- _Problem requirements_
Skip the pictures and repeat each line of the data exactly.

- _Stored data_
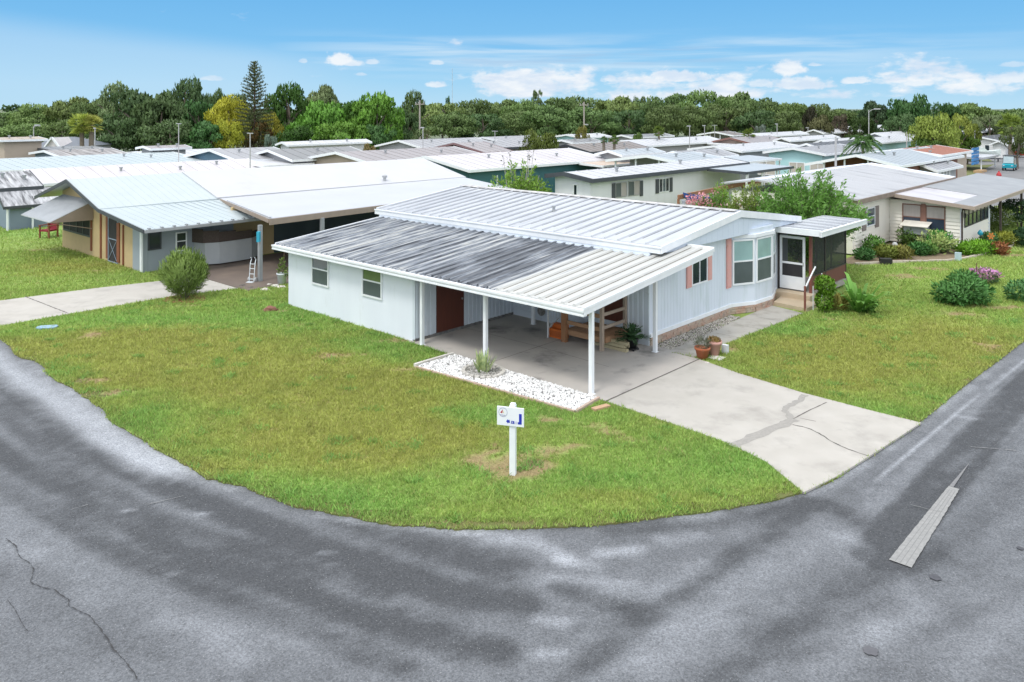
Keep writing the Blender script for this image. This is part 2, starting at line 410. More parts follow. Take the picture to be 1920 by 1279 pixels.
# asphalt with its sealer bands and worn pale patches
gx = np.arange(-36, 40, .125); gy = np.arange(4.0, 46, .125); X, Y = np.meshgrid(gx, gy)
U, V = UVw(X, Y)
alb = .138 + .035*(fbm(U*.35, V*.35, 3)-.5) + .03*(fbm(U*1.3+4, V*1.3, 9)-.5)
cd, ct = polydist(X, Y, [W(*p) for p in catmull(CURB, 6)])
alb += .045*(fbm(cd*3.2, ct*.14, 21)-.5)+.035*(fbm(X*6, Y*6, 61, 2)-.5)
FN = fbm(X*3.4, Y*3.4, 60, 3)
def brush(px, wd, amt, soft=.6, nz=.5, world=False):
    global alb
    d, t = polydist(X, Y, catmull(px if world else pxw(px), 6))
    k = (1-sst(wd*soft, wd, d*np.clip(1+nz*(fbm(X*1.1, Y*1.1, int(wd*97)+len(px))-.5)+nz*.9*(FN-.5), .45, 2)))*(1 if amt < -.05 else .55+.9*FN)
    alb = alb + amt*k
for px, wd, a_ in [
    ([(-60, 810), (0, 847), (69, 885), (144, 926), (172, 953), (261, 988), (330, 1026), (447, 1063), (550, 1101), (653, 1149), (743, 1177), (846, 1201), (932, 1216)], .42, -.04),
    ([(-40, 740), (20, 790), (89, 847), (220, 926), (309, 974), (430, 1015), (516, 1043), (602, 1074), (720, 1110)], .3, -.03),
    ([(-40, 680), (60, 765), (148, 840), (309, 909), (412, 953), (516, 995), (584, 1022), (653, 1043), (726, 1074), (812, 1101), (898, 1118), (975, 1128)], .45, -.045),
    ([(-60, 870), (0, 909), (103, 971), (206, 1032), (282, 1060), (447, 1129), (550, 1170), (653, 1211), (760, 1250)], .32, -.03),
    ([(640, 970), (760, 1010), (900, 1050), (960, 1070)], .5, -.03),
    ([(1060, 1285), (1156, 1200), (1224, 1149), (1293, 1101), (1350, 1060), (1440, 1000), (1500, 965)], .28, -0.0240),
    ([(1340, 1285), (1400, 1235), (1501, 1160), (1604, 1091), (1690, 1050), (1760, 1040)], .3, -0.0180),
    ([(1450, 945), (1560, 950), (1640, 1000), (1700, 1060)], .35, -.03),
    ([(1100, 985), (1250, 985), (1400, 960), (1500, 940)], .5, -0.0210),
    ([(1050, 1100), (1120, 1120), (1180, 1140)], .3, -.035),
    ([(1650, 1120), (1800, 1000), (1920, 900)], .5, -0.0120)]:
    brush(px, wd*1.15, a_*1.55, .25)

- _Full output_
Keep writing the Blender script for this image. This is part 2, starting at line 410. More parts follow. Take the picture to be 1920 by 1279 pixels.
# asphalt with its sealer bands and worn pale patches
gx = np.arange(-36, 40, .125); gy = np.arange(4.0, 46, .125); X, Y = np.meshgrid(gx, gy)
U, V = UVw(X, Y)
alb = .138 + .035*(fbm(U*.35, V*.35, 3)-.5) + .03*(fbm(U*1.3+4, V*1.3, 9)-.5)
cd, ct = polydist(X, Y, [W(*p) for p in catmull(CURB, 6)])
alb += .045*(fbm(cd*3.2, ct*.14, 21)-.5)+.035*(fbm(X*6, Y*6, 61, 2)-.5)
FN = fbm(X*3.4, Y*3.4, 60, 3)
def brush(px, wd, amt, soft=.6, nz=.5, world=False):
    global alb
    d, t = polydist(X, Y, catmull(px if world else pxw(px), 6))
    k = (1-sst(wd*soft, wd, d*np.clip(1+nz*(fbm(X*1.1, Y*1.1, int(wd*97)+len(px))-.5)+nz*.9*(FN-.5), .45, 2)))*(1 if amt < -.05 else .55+.9*FN)
    alb = alb + amt*k
for px, wd, a_ in [
    ([(-60, 810), (0, 847), (69, 885), (144, 926), (172, 953), (261, 988), (330, 1026), (447, 1063), (550, 1101), (653, 1149), (743, 1177), (846, 1201), (932, 1216)], .42, -.04),
    ([(-40, 740), (20, 790), (89, 847), (220, 926), (309, 974), (430, 1015), (516, 1043), (602, 1074), (720, 1110)], .3, -.03),
    ([(-40, 680), (60, 765), (148, 840), (309, 909), (412, 953), (516, 995), (584, 1022), (653, 1043), (726, 1074), (812, 1101), (898, 1118), (975, 1128)], .45, -.045),
    ([(-60, 870), (0, 909), (103, 971), (206, 1032), (282, 1060), (447, 1129), (550, 1170), (653, 1211), (760, 1250)], .32, -.03),
    ([(640, 970), (760, 1010), (900, 1050), (960, 1070)], .5, -.03),
    ([(1060, 1285), (1156, 1200), (1224, 1149), (1293, 1101), (1350, 1060), (1440, 1000), (1500, 965)], .28, -0.0240),
    ([(1340, 1285), (1400, 1235), (1501, 1160), (1604, 1091), (1690, 1050), (1760, 1040)], .3, -0.0180),
    ([(1450, 945), (1560, 950), (1640, 1000), (1700, 1060)], .35, -.03),
    ([(1100, 985), (1250, 985), (1400, 960), (1500, 940)], .5, -0.0210),
    ([(1050, 1100), (1120, 1120), (1180, 1140)], .3, -.035),
    ([(1650, 1120), (1800, 1000), (1920, 900)], .5, -0.0120)]:
    brush(px, wd*1.15, a_*1.55, .25)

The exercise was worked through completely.